Danièle HENKY s’intéresse à une réécriture québécoise du Petit Prince de Saint-Exupéry, à savoir Le petit prince retrouvé de J.-P. Davidts, qui s’inscrit dans le mouvement innovant de la littérature de jeunesse cherchant depuis la Révolution Tranquille à « s’affranchir de l’emprise française » et à encourager les productions autochtones. Même si paradoxalement, l’écrivain, en reprenant un « des plus célèbres ouvrages français », apparaît comme un « continuateur », il se situe bien du côté de la rupture. Elle indique les modulations fondamentales opérées, la pertinence des « parallélismes » qu’elle déjoue ; déconstruit, pour en montrer non les signes d’une fidélité, mais ceux d’une émancipation. Entre poésie et sarcasme, se dessine un « portrait-charge » de la société québécoise actuelle que le jeune lecteur peut découvrir et apprécier. Ainsi, loin d’être un prolongement contrairement à ce que le titre suggère, c’est un dépassement du « texte-modèle » et un renouvellement de sa dimension sémantique.

 Marie-Hélène GRIVEL revient sur un moment crucial de la littérature de jeunesse au Canada, celui de sa genèse ; elle présente Marie-Claire Daveluy, pionnière en la matière, avec Les Aventures de Perrine et Charlot  qui consacre « l’émergence du héros-enfant » et contribue de façon très nette à la naissance d’une littérature nationale, libérée « du modèle hégémonique français » et permettant de « lutter […] contre l’invasion des Comics américains ». Elle explore la trilogie de cette auteure devenue « passeur de culture » : Le Filleul du roi Grolo, Au Pays des belles histoires et La Révolte des sorcières. Le premier est un conte de fées qui « se saisit des codes européens » par le biais de nombreux emprunts à Perrault et à la Comtesse de Ségur pour « créer de toutes pièces des héros nationaux » ; le deuxième relève de la transfictionnalité donnant une vision du merveilleux européen transposé en terre canadienne. Le dernier livre accorde plus de place au folklore canadien et répond à la préoccupation de créer un espace dédié à la littérature de jeunesse canadienne et de valoriser un patrimoine culturel.

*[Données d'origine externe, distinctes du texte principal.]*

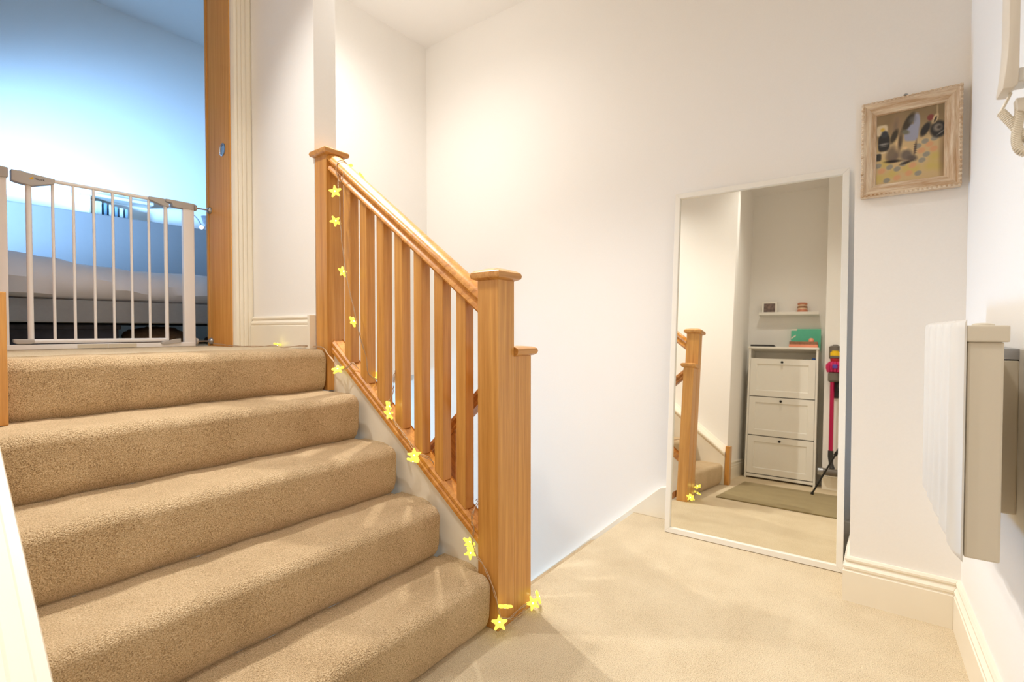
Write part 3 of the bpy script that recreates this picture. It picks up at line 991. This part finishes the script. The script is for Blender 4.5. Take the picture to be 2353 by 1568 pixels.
def text(s, name, size, mat, parent, m4, thick=0.0003):
    cu = bpy.data.curves.new(name, 'FONT')
    cu.body = s
    cu.size = size
    cu.extrude = thick
    cu.align_x = 'CENTER'
    cu.align_y = 'CENTER'
    tmp = bpy.data.objects.new(name, cu)
    COL.objects.link(tmp)
    dg = bpy.context.evaluated_depsgraph_get()
    me = bpy.data.meshes.new_from_object(tmp.evaluated_get(dg))
    bpy.data.objects.remove(tmp)
    me.materials.clear()
    me.materials.append(mat)
    me.transform(m4)
    o = bpy.data.objects.new(name, me)
    COL.objects.link(o)
    o.parent = parent
    return o


M['ink'] = plain('black_print', (40, 38, 40), 0.5)
M['yellow'] = plain('yellow_print', (226, 178, 34), 0.5)
mt = Matrix.Translation((0.452, GY - 0.0183, 1.481)) @ Matrix.Rotation(PI / 2, 4, 'X') @ Matrix.Rotation(-0.03, 4, 'Z')
t1 = text('hauck', 'lettering', 0.0125, M['ink'], h1, mt)
MB().add([(0.422, GY - 0.0183, 1.478), (0.434, GY - 0.0183, 1.476), (0.434, GY - 0.0183, 1.488)], [(0, 1, 2)]).build('emblem', M['yellow'], h1, at='local')

# ------------------------------------------------------------------ bedroom
M['duvet'] = plain('white_sheet', (226, 224, 226), 0.8, var=0.01, spec=0.2)
M['bed'] = plain('grey_bed_fabric', (150, 150, 150), 0.8, var=0.03, scale=90, spec=0.2)
M['headboard'] = plain('blue_grey_panel', (130, 126, 124), 0.7, var=0.01, spec=0.2)
M['pillow'] = plain('slate_pillow', (120, 128, 146), 0.85, var=0.03, spec=0.2)
bed = thing('bed', 'bed with grey base and tall flat blue grey back panel behind the gate', 'bed', (1.0, 3.6, LAND))
box('base', M['bed'], -0.6, 2.5, 2.95, 4.28, 0.936, 1.040, bed, 0.006)
box('back_panel', M['headboard'], -0.6, 2.5, 4.285, 4.345, 0.936, 1.69, bed, 0.008)
for x in (-0.5, 2.4):
    for y in (3.05, 4.2):
        box('leg', M['dark'], x - 0.03, x + 0.03, y - 0.03, y + 0.03, LAND, 0.936, bed, 0.003)
# mattress and rumpled sheet
NX, prof = 120, []
rings = []
for i in range(NX + 1):
    x = -0.58 + 3.06 * i / NX
    h = 0.05 * math.exp(-((x - 0.30) / 0.34) ** 2) - 0.012 * math.sin(x * 2.2)
    wv = 0
    r = []
    for k, (y, z) in enumerate([(3.02, 1.036), (2.985, 1.040), (2.95, 1.055), (2.925, 1.09), (2.93, 1.13), (2.955, 1.165), (3.0, 1.195), (3.08, 1.215), (3.2, 1.225), (3.5, 1.23), (3.9, 1.23), (4.26, 1.225)]):
        t = k / 11
        wv = 0.011 * math.sin(x * 11 + k * 0.75 + 0.8) + 0.008 * math.sin(x * 23 + k * 1.1 + 2) + 0.005 * math.sin(x * 47 - k * 0.6)
        r.append((x + 0.02 * math.sin(k * 0.9), y - h * 0.8 * (1 - t) + wv * 0.7 * math.sin(k * 0.8 + x * 6), z + h * (0.15 if k < 3 else 1) + (wv * (0.4 if k > 2 else 0.15)) * math.cos(k * 0.6 + x * 9)))
    rings.append(r)
MB().loft(rings, cap=False, closed=False).build('sheet', M['duvet'], bed, smooth=True)['label'] = 'rumpled white sheet over the mattress'
box('mattress', M['duvet'], -0.55, 2.45, 3.0, 4.26, 1.041, 1.15, bed, 0.03)
pl = MB()
pr_ = []
for k in range(9):
    t = k / 8
    w_ = math.sin(PI * t) ** 0.5
    pr_.append([(1.50 + 0.5 * t, 3.55 + 0.17 * w_ * math.cos(a * PI / 6) * 1.1, 1.30 + 0.07 * w_ * math.sin(a * PI / 6) + 0.05) for a in range(12)])
plo = MB().loft(pr_).build('pillow', M['pillow'], None, smooth=True)
plo.location = (0, 0, -0.052)
tag(plo, 'slate blue pillow on the bed by the right door jamb', 'pillow')

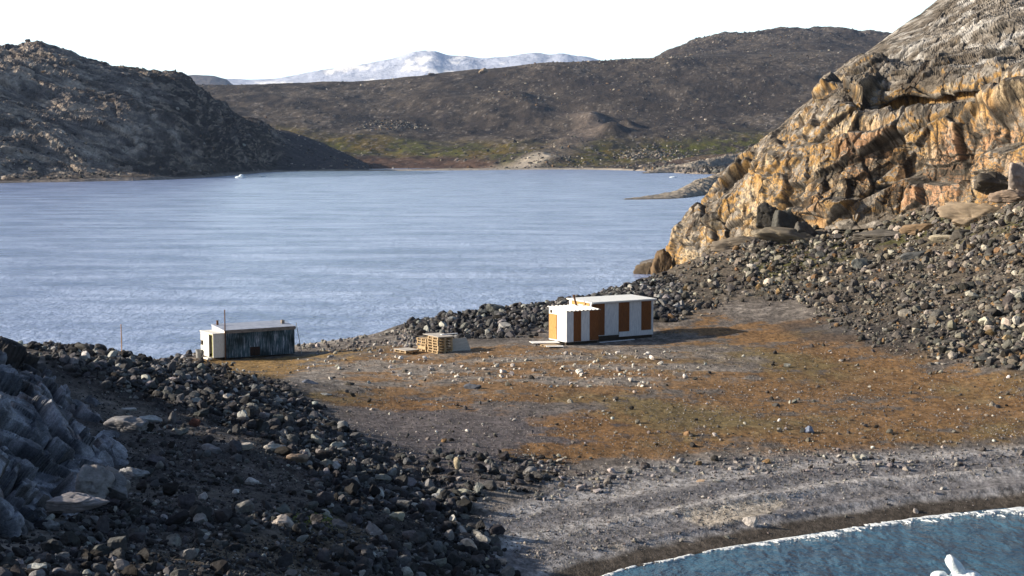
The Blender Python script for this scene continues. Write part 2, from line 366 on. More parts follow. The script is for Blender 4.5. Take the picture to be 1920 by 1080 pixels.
colr = cmix(colr, (.11, .085, .06), pm([(480, 1000), (680, 960), (740, 1000), (620, 1085), (200, 1085), (330, 1010)], 30) * .7)
colr = cmix(colr, (.085, .11, .018), pm([(520, 960), (620, 955), (640, 985), (540, 990)], 14) * .9 * ss(-.4, .2, n2))
slo = pm(R_SLOPE, 20); colr = cmix(colr, (.075, .062, .048), slo * .8)
grs = pm([(1380, 500), (1500, 440), (1700, 410), (1930, 380), (1930, 430), (1750, 450), (1560, 490), (1430, 540)], 22); colr = cmix(colr, (.062, .064, .018), grs * .85 * ss(-.15, .2, n1 + .7 * n2))
dk = pm([(1640, 600), (1930, 560), (1940, 695), (1800, 672), (1500, 632), (1440, 600)], 20); colr = cmix(colr, (.045, .042, .043), dk * .75)
sd_ = seg_dist(TX, TY, SHORE_COVE)
bch = pm([(900, 980), (1040, 905), (1200, 870), (1500, 850), (1960, 835), (2600, 830), (2600, 1200), (900, 1200)], 14) * (sd_ > -2)
bcol = cmix(np.broadcast_to(np.array((.165, .160, .170), np.float32), TX.shape + (3,)).copy(), (.30, .29, .295), ss(-.5, .6, n2 * .5 + np.sin(sd_ * 1.7 + 2.5 * n4) * .6))
bcol = cmix(bcol, (.42, .37, .31), pm([(1275, 955), (1340, 945), (1470, 933), (1475, 950), (1400, 975), (1330, 990), (1285, 975)], 5) * .85)
bcol = cmix(bcol, (.43, .37, .30), pm([(1140, 1022), (1165, 1018), (1175, 1032), (1150, 1034)], 5) * .7)
bcol = cmix(bcol, (.10, .095, .105), ss(.75, 1, np.exp(-((sd_ - 5.6 + n4) / .6) ** 2)) * .4)  # bluish furrow shade painted into the beach colour
bcol = cmix(bcol, (.055, .043, .032), ss(1.9, 1.1, sd_ + .5 * n4 + .25 * n2) * .93)
colr = colr * (1 - bch[..., None]) + bcol * bch[..., None]
sdb = seg_dist(TX, TY, SHORE_BAY)
colr = cmix(colr, (.33, .30, .27), ss(-7, -2, sdb) * ss(720, 640, px) * .8)
tread = ss(.7, .95, np.exp(-((py - (968 - (px - 520) * .05) ) / 5) ** 2)) * 0
n5 = noise(TX / .10, TY / .13, seed=18); colr = colr * (1 + .75 * np.clip(n3, -.7, .9) + .5 * n5)[..., None] * (1 + .35 * n2)[..., None]
colr = np.clip(colr, .008, .8)
M_GROUND = vcol_mat('ground_gravel', fine=((9.0, .38), (35.0, .35)), bump=((7.0, .025),), stones=(13.0, .022))
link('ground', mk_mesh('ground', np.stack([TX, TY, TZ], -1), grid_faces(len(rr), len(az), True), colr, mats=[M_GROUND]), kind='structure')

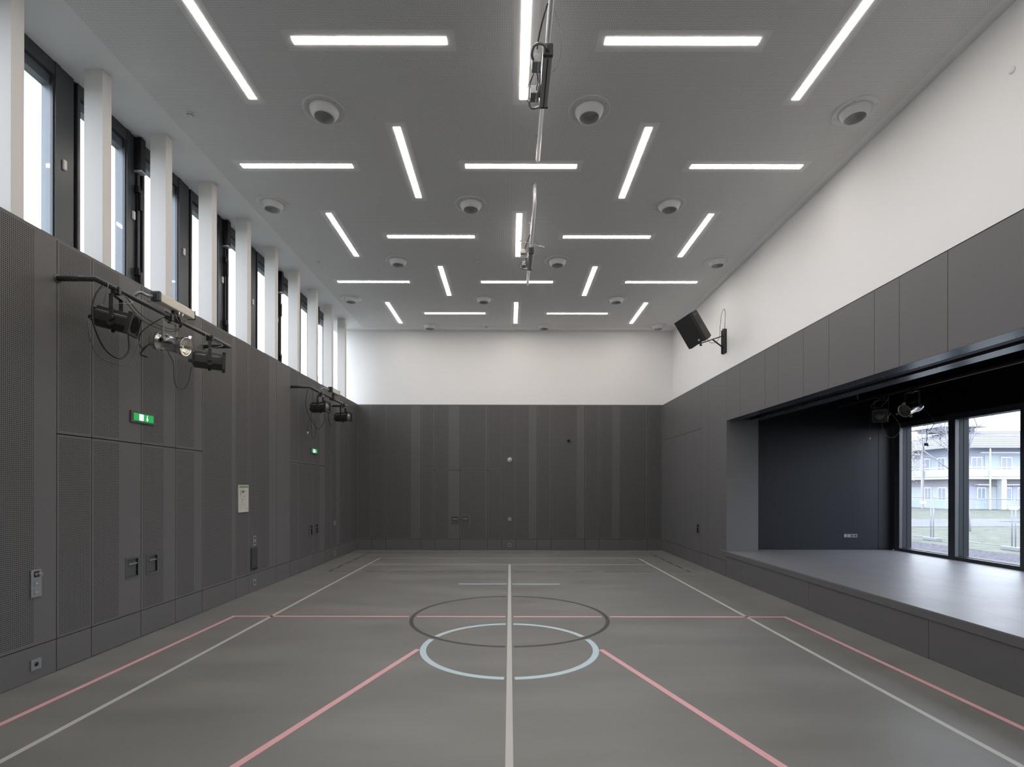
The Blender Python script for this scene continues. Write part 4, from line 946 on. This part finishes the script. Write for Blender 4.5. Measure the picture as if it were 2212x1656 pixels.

 Karine BEAUDOIN considère « l’adaptation des contes folkloriques pour la jeunesse franco-ontarienne ». Elle se base notamment sur « l’enquête » de Germain Lemieux, le « gardien de [cette] mémoire » dont les enregistrements ont donné lieu à une publication substantielle, Les Vieux m’ont conté, comprenant « deux versions écrites », un remaniement et une transcription ; puis à une reprise récente par Françoise Lepage, « une auteure prolifique », qui en a prélevé quelques-uns et les a modifiés à destination des enfants. Tous deux, à plus de cinquante ans d’écart, se sont centrés sur l’accessibilité accordée à « un lectorat cible ». Elle passe par les « théories de l’adaptation », recense les « quatre modulations » qui se sont profilées et suggère « une lecture synoptique » du conte emblématique, Le bon Devineur, qui concentre tous les enjeux de langage. La comparaison des trois l’amène à repérer les variations provenant des suppressions, des ajouts et des « déplacements » qui influent sur « la construction des personnages » et « la fibre narrative ».

Enfin, Pierre-Alexandre BONIN se penche sur la reconfiguration d’une figure archétypale, celle du loup, et décèle toutes les mutations qui ont un impact sur son statut, dans sept albums de la sphère francophone (France, Belgique et Québec). Le Loup sentimental de Geoffroy de Pennart ; Le Loup qui découvrait le pays des contes d’Oriane Lallemand et Éléonore Thuillier ; Loup, que fais-tu ? d’Yveline Méhat et Laure Du Faÿ ; C’est Moi le plus fort, C’est Moi le plus beau et Le plus Malin, trois réalisations de Mario Ramos ; et Le Loup dans le livre de Mathieu Lavoie. Il insiste sur la notion de « renouvellement » du conte pour ensuite se focaliser sur celle du « détournement » et s'interroger sur les « modes opératoires ». Il parvient à dégager deux tendances majeures pour six d’entre eux. La représentation de l’« anti(héros) » autour duquel se construisent les péripéties du récit ; la désacralisation, grâce à l’humour, du stéréotype du prédateur. Tandis que le dernier s’appuie sur la « prédésignation conventionnelle », accentuant ainsi « la potentialité de telles réécritures ».